Our second camp was Little Makalolo, run by Wilderness Safaris. It comprises a group of luxury tents built on stilts and linked by raised wooden walkways winding among the trees.

They offered an extraordinary standard of comfort: flushing toilets, inside and outside showers, polished wood floors and linen sheets.

Two American couples, geologists on the trip of a lifetime, were the only other guests.

On the afternoon we arrived, in the enervating heat, Olivia and I lay by the plunge pool on the veranda by the central thatched bar. We watched a family of elephants lazily approach the waterhole in the distance.

Turning up their trunks at the muddy puddle in the pan, they paused, sniffed and then headed in our direction.

A minute later, half a dozen African elephants, including a huge male and a couple of babies, had flopped their trunks over the pool’s edge at our feet, and were sucking up great draughts of water and squirting them down their throats, like so many cisterns emptying. Their raging thirst temporarily slaked, they gently withdrew, eyeing us warily all the while.

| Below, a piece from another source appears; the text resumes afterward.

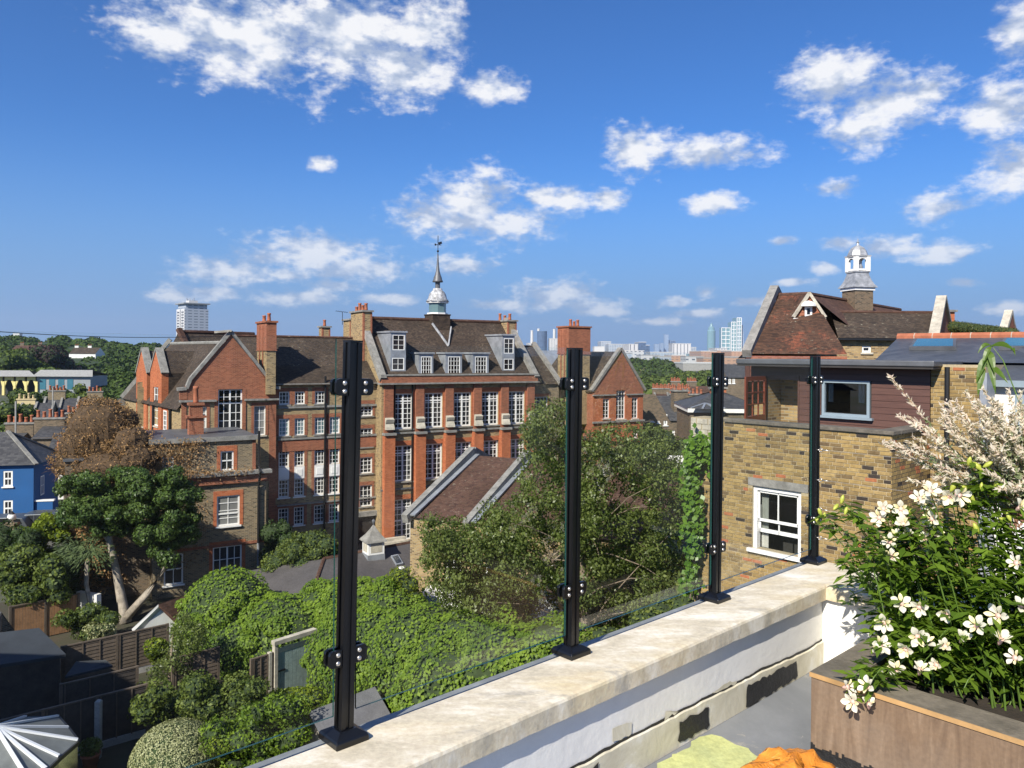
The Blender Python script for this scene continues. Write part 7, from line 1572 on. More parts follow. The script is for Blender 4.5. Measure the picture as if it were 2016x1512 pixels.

Among many vivid moments, that was the one, for both Olivia and me, that will remain burned in our memories. Without the plunge pool, the elephants would have had nothing to drink (it was regularly emptied by passing herds, the staff told us).

Without the pumps to fill the water holes, maintained by the few lodges and camps that remain open, many more would die. Without the animals, Zimbabwe’s tourist industry, vital to its future, will wither.